Ahead of the film’s release on Prime Video on July 21, Tiwari told PTI that he had tried to incorporate chapters from history that contribute to the arc of the film’s lead characters.

Jewish organisation asks Prime Video to take down ‘Bawaal’, says Auschwitz not a metaphor

Bollywood actor Varun Dhawan's Bawaal is in the eye of the proverbial storm for using the Holocaust to tell a story of marital discord with a prominent Jewish rights organisation slamming it for “banal trivialisation” of the suffering of millions and asking Prime Video to take down the movie.

The Simon Wiesenthal Center (SWC), dedicated to the memory of the victims of the Holocaust, criticised the film for "outlandish abuse of the Nazi Holocaust as a plot device".


Directed by Nitesh Tiwari of Dangal fame, Bawaal follows a high school history teacher Ajay Dixit (Dhawan) and his wife Nisha (Jahnvi Kapoor) as they go on a Europe tour where they visit prominent World War 2 sites, including Auschwitz and Anne Frank’s home in Amsterdam.

The film, which tracks how the couple resolves their differences, goes into graphic recall of the Holocaust in several scenes.

The film features "scenes in which the protagonists enter a gas chamber in Auschwitz and are suffocated while wearing striped clothing", the Simon Wiesenthal Centre said in a statement released earlier this week.

"Hitler is used as a metaphor in the movie for human greed, with the main protagonist, saying to his wife: 'We’re all a little like Hitler, aren’t we’?" “Auschwitz is not a metaphor. It is a quintessential example of man’s capacity for evil", said Rabbi Abraham Cooper, SWC Associate Dean and Director of Global Social Action.

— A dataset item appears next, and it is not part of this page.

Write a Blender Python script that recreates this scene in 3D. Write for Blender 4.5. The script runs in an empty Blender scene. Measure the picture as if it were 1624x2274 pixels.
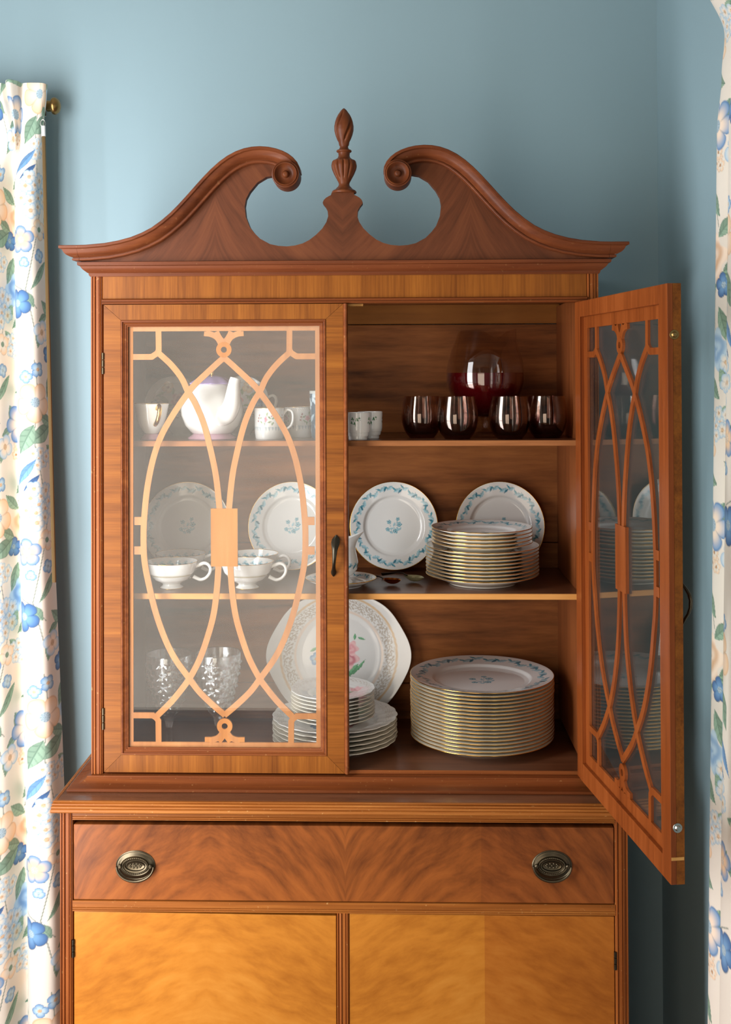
import bpy, math, random
import numpy as np
from mathutils import Vector, Matrix

C = bpy.context.scene
COL = C.collection
PI = math.pi
random.seed(7)
rng = np.random.default_rng(11)

# ------------------------------------------------------------------ camera
FPX, PPX, PPY = 2500.0, 812.0, 800.0          # focal length and principal point in photograph pixels
YAW, PITCH, ROLL = 0.0253, 0.0112, 0.0036
CAM = Vector((0.0908, -2.022, 1.63))
_f = Vector((-math.sin(YAW) * math.cos(PITCH), math.cos(YAW) * math.cos(PITCH), math.sin(PITCH)))
_r0 = Vector((math.cos(YAW), math.sin(YAW), 0))
_u0 = _r0.cross(_f)
_r = _r0 * math.cos(ROLL) - _u0 * math.sin(ROLL)
_u = _u0 * math.cos(ROLL) + _r0 * math.sin(ROLL)
cam_data = bpy.data.cameras.new('camera')
cam = bpy.data.objects.new('camera', cam_data)
COL.objects.link(cam)
cam.matrix_world = Matrix(((_r.x, _u.x, -_f.x, CAM.x), (_r.y, _u.y, -_f.y, CAM.y),
                           (_r.z, _u.z, -_f.z, CAM.z), (0, 0, 0, 1)))
cam_data.sensor_fit = 'VERTICAL'
cam_data.sensor_height = 36.0
cam_data.lens = 36.0 * FPX / 2274.0
cam_data.shift_y = -(1137.0 - PPY) / 2274.0
cam_data.clip_start = 0.02
C.camera = cam

# ------------------------------------------------------------------ light and exposure
C.view_settings.view_transform = 'Standard'
C.view_settings.look = 'None'
C.view_settings.gamma = 1.0
C.view_settings.use_curve_mapping = False
C.view_settings.exposure = 0.42
world = bpy.data.worlds.new('world')
world.use_nodes = True
world.node_tree.nodes['Background'].inputs['Color'].default_value = (0.75, 0.87, 1.0, 1)
world.node_tree.nodes['Background'].inputs['Strength'].default_value = 0.6
C.world = world

# room extents
WALL_Y, WALL_R, WALL_L, WALL_F, CEIL = 0.43, 0.664, -1.70, -3.2, 2.75


def window_light(name, loc, rot, sx, sy, power, color):
    d = bpy.data.lights.new(name, 'AREA')
    d.shape = 'RECTANGLE'
    d.size, d.size_y, d.energy, d.color = sx, sy, power, color
    o = bpy.data.objects.new(name, d)
    o.location, o.rotation_euler = loc, rot
    COL.objects.link(o)
    return o


# daylight through the near window in the right wall and the sheer-curtained one behind the photographer, plus an added light at the left
window_light('daylight_right_window', (WALL_R - 0.03, -1.30, 1.40), (0, PI / 2, 0), 1.4, 0.6, 4, (1.0, 0.96, 0.91))
ADDED_LIGHT = Vector((-0.88, -0.65, 1.30))              # centre of an unseen light added for the falloff from left to right
window_light('added_left_light', ADDED_LIGHT, (PI / 2, 0, -PI / 6), 0.50, 1.9, 26, (0.98, 0.98, 1.0))
window_light('daylight_rear_window', (-0.80, WALL_F + 0.06, 1.0), (PI / 2, 0, 0), 1.2, 1.9, 18, (1.0, 0.86, 0.70))

# ------------------------------------------------------------------ pixel helpers: ray of a photograph pixel met with a plane at its real depth


def ray(px, py):
    return _f + _r * ((px - PPX) / FPX) + _u * (-(py - PPY) / FPX)


def P(px, py, y):
    d = ray(px, py)
    return CAM + d * ((y - CAM.y) / d.y)


def Q(px, py, z):
    d = ray(px, py)
    return CAM + d * ((z - CAM.z) / d.z)


def X(px, y, py=1180):
    return P(px, py, y).x


def Z(py, y, px=765):
    return P(px, py, y).z


# ------------------------------------------------------------------ mesh helpers
class MB:
    def __init__(self):
        self.v, self.f = [], []

    def add(self, vs, fs):
        n = len(self.v)
        self.v += [tuple(p) for p in vs]
        self.f += [tuple(i + n for i in q) for q in fs]
        return self

    def box(self, x0, x1, y0, y1, z0, z1):
        vs = [(x, y, z) for x in (x0, x1) for y in (y0, y1) for z in (z0, z1)]
        return self.add(vs, [(0, 1, 3, 2), (4, 6, 7, 5), (0, 4, 5, 1), (2, 3, 7, 6), (0, 2, 6, 4), (1, 5, 7, 3)])

    def prism(self, poly, fn0, fn1):
        """poly: 2D outline; fn0/fn1 map (a,b) to the two end faces."""
        n = len(poly)
        vs = [fn0(a, b) for a, b in poly] + [fn1(a, b) for a, b in poly]
        fs = [tuple(range(n))[::-1], tuple(range(n, 2 * n))]
        fs += [(i, (i + 1) % n, n + (i + 1) % n, n + i) for i in range(n)]
        return self.add(vs, fs)

    def lathe(self, prof, seg=48, cx=0, cy=0, cz=0, rf=None, closed=False):
        """prof: list of (r,z); rf(theta, r, z) -> radius."""
        vs, fs, n = [], [], len(prof)
        for i in range(seg):
            t = 2 * PI * i / seg
            for r, z in prof:
                rr = rf(t, r, z) if rf else r
                vs.append((cx + rr * math.cos(t), cy + rr * math.sin(t), cz + z))
        m = n if closed else n - 1
        for i in range(seg):
            a, b = i * n, ((i + 1) % seg) * n
            for j in range(m):
                k = (j + 1) % n
                fs.append((a + j, b + j, b + k, a + k))
        return self.add(vs, fs)

    def tube(self, pts, rad, seg=10, cap=True, sx=1.0):
        pts = [Vector(p) for p in pts]
        n = len(pts)
        rads = rad if isinstance(rad, (list, tuple)) else [rad] * n
        vs, fs = [], []
        up = None
        for i, p in enumerate(pts):
            t = (pts[min(i + 1, n - 1)] - pts[max(i - 1, 0)]).normalized()
            if up is None:
                up = t.orthogonal().normalized()
            up = (up - t * up.dot(t)).normalized()
            s = t.cross(up)
            for k in range(seg):
                a = 2 * PI * k / seg
                vs.append(p + up * (math.cos(a) * rads[i] * sx) + s * (math.sin(a) * rads[i]))
        for i in range(n - 1):
            for k in range(seg):
                k2 = (k + 1) % seg
                fs.append((i * seg + k, i * seg + k2, (i + 1) * seg + k2, (i + 1) * seg + k))
        if cap:
            fs.append(tuple(range(seg))[::-1])
            fs.append(tuple((n - 1) * seg + k for k in range(seg)))
        return self.add(vs, fs)

    def sweep(self, path, prof, fn, closed=False, cap=True):
        """mitred sweep of prof [(offset to the left of travel, height)] along 2D path; fn(a,b,h)->xyz."""
        n, m = len(path), len(prof)
        pts = [Vector(p) for p in path]
        nrm = []
        for i in range(n):
            def seg_n(a, b):
                d = (pts[b] - pts[a]).normalized()
                return Vector((-d.y, d.x))
            if closed:
                n0, n1 = seg_n((i - 1) % n, i), seg_n(i, (i + 1) % n)
            else:
                n0 = seg_n(i - 1, i) if i > 0 else seg_n(i, i + 1)
                n1 = seg_n(i, i + 1) if i < n - 1 else n0
            b = (n0 + n1)
            b = b / max(b.dot(n0), 1e-6) if b.length > 1e-6 else n0
            nrm.append(b)
        vs = []
        for i in range(n):
            for o, h in prof:
                q = pts[i] + nrm[i] * o
                vs.append(fn(q.x, q.y, h))
        fs = []
        for i in range(n if closed else n - 1):
            i2 = (i + 1) % n
            for j in range(m):
                j2 = (j + 1) % m
                fs.append((i * m + j, i2 * m + j, i2 * m + j2, i * m + j2))
        if cap and not closed:
            fs.append(tuple(range(m)))
            fs.append(tuple((n - 1) * m + j for j in range(m))[::-1])
        return self.add(vs, fs)

    def ribbon(self, pts, width, fn, h0, h1):
        """flat strip of given width along 2D polyline, extruded h0..h1 with fn(a,b,h)."""
        w = width / 2
        return self.sweep(pts, [(-w, h0), (w, h0), (w, h1), (-w, h1)], fn)

    def build(self, name, mat, parent=None, smooth=None, local=False, bevel=0.0, recalc=True):
        off = Vector((0, 0, 0))
        if parent is not None and not local:
            off = ORG.get(parent.name, Vector((0, 0, 0)))
        me = bpy.data.meshes.new(name)
        me.from_pydata([(a - off.x, b - off.y, c - off.z) for a, b, c in self.v], [], self.f)
        if recalc:
            import bmesh
            bm = bmesh.new()
            bm.from_mesh(me)
            bmesh.ops.remove_doubles(bm, verts=bm.verts, dist=1e-6)
            bmesh.ops.recalc_face_normals(bm, faces=bm.faces)
            bm.to_mesh(me)
            bm.free()
        if mat is not None:
            me.materials.append(mat)
        o = bpy.data.objects.new(name, me)
        COL.objects.link(o)
        if parent is not None:
            o.parent = parent
            ORG[o.name] = off
        else:
            ORG[o.name] = Vector((0, 0, 0))
        if smooth is not None:
            me.shade_smooth()
            if smooth < 180:
                me.set_sharp_from_angle(angle=math.radians(smooth))
        if bevel:
            b = o.modifiers.new('bevel', 'BEVEL')
            b.width, b.segments, b.limit_method = bevel, 2, 'ANGLE'
        return o


def catmull(pts, n):
    out = []
    p = [pts[0]] + list(pts) + [pts[-1]]
    for i in range(1, len(p) - 2):
        a, b, c, d = (np.array(q, float) for q in p[i - 1:i + 3])
        for k in range(n):
            t = k / n
            out.append(0.5 * (2 * b + (c - a) * t + (2 * a - 5 * b + 4 * c - d) * t * t + (3 * b - a - 3 * c + d) * t ** 3))
    out.append(np.array(pts[-1], float))
    return np.array(out)


ORG = {}


def tag(o, label, cat, group=None):
    o['label'], o['category'] = label, cat
    if group:
        o['group'] = group
    return o


def thing(name, label, cat, loc, rotz=0.0, group=None):
    o = bpy.data.objects.new(name, None)
    o.empty_display_size = 0.05
    o.location = loc
    o.rotation_euler = (0, 0, rotz)
    COL.objects.link(o)
    ORG[o.name] = Vector(loc)
    return tag(o, label, cat, group)


def struct(mb, name, mat, **k):
    o = mb.build(name, mat, **k)
    o['kind'] = 'structure'
    return o


def dup(root, loc, label, rot=(0, 0, 0), scale=None):
    c = root.copy()
    COL.objects.link(c)
    c.location, c.rotation_euler = loc, rot
    if scale:
        c.scale = (scale,) * 3
    c['label'] = label
    for ch in root.children:
        d = ch.copy()
        COL.objects.link(d)
        d.parent = c
        for g in ch.children:
            e = g.copy()
            COL.objects.link(e)
            e.parent = d
    return c


# ------------------------------------------------------------------ materials
def srgb(r, g, b):
    f = lambda c: (c / 255 / 12.92) if c <= 10 else ((c / 255 + 0.055) / 1.055) ** 2.4
    return (f(r), f(g), f(b), 1.0)


def new_mat(name):
    m = bpy.data.materials.new(name)
    m.use_nodes = True
    nt = m.node_tree
    return m, nt, nt.nodes['Principled BSDF']


def node(nt, kind, **props):
    n = nt.nodes.new(kind)
    for k, v in props.items():
        setattr(n, k, v)
    return n


def math_n(nt, op, a, b=None, c=None):
    n = node(nt, 'ShaderNodeMath', operation=op)
    for i, s in enumerate((a, b, c)):
        if s is None:
            continue
        if isinstance(s, (int, float)):
            n.inputs[i].default_value = s
        else:
            nt.links.new(s, n.inputs[i])
    return n.outputs[0]


def plain(name, col, rough=0.5, metal=0.0, coat=0.0, var=0.0, vscale=20.0, spec=0.5, bump=0.0):
    m, nt, b = new_mat(name)
    b.inputs['Roughness'].default_value = rough
    b.inputs['Metallic'].default_value = metal
    b.inputs['Coat Weight'].default_value = coat
    b.inputs['Coat Roughness'].default_value = 0.08
    b.inputs['Specular IOR Level'].default_value = spec
    tc = node(nt, 'ShaderNodeTexCoord')
    nz = node(nt, 'ShaderNodeTexNoise')
    nz.inputs['Scale'].default_value = vscale
    nz.inputs['Detail'].default_value = 4
    nt.links.new(tc.outputs['Object'], nz.inputs['Vector'])
    mx = node(nt, 'ShaderNodeMix', data_type='RGBA')
    mx.inputs[6].default_value = col
    mx.inputs[7].default_value = tuple(c * (1 - var) for c in col[:3]) + (1,)
    nt.links.new(nz.outputs['Fac'], mx.inputs[0])
    nt.links.new(mx.outputs[2], b.inputs['Base Color'])
    if bump:
        bp = node(nt, 'ShaderNodeBump')
        bp.inputs['Strength'].default_value = bump
        bp.inputs['Distance'].default_value = 0.001
        nt.links.new(nz.outputs['Fac'], bp.inputs['Height'])
        nt.links.new(bp.outputs['Normal'], b.inputs['Normal'])
    return m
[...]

"By having the protagonist in this movie declare that ‘Every relationship goes through their Auschwitz’, Nitesh Tiwari, trivialises and demeans the memory of 6 million murdered Jews and millions of others who suffered at the hands of Hitler’s genocidal regime," Cooper said.

If the filmmaker’s goal was to gain PR for the movie by reportedly filming a fantasy sequence at the Nazi death camp, he has succeeded, he added.

“Amazon Prime should stop monetising Bawaal by immediately removing this banal trivialization of the suffering and systematic murder of millions of victims of the Nazi Holocaust,” he said in the statement.

PTI reached out to Prime Video and Tiwari for comment but they did not respond.

Ahead of the film's release on Prime Video on July 21, Tiwari told PTI that he had tried to incorporate chapters from history which contribute to the arc of the film's lead characters.

"I've kept the incidents and events, which kind of play an important role in the arc of the characters and their relationships in the movie... Every incident has been carefully chosen. World War 2 is humongous, there is so much to say," the filmmaker said.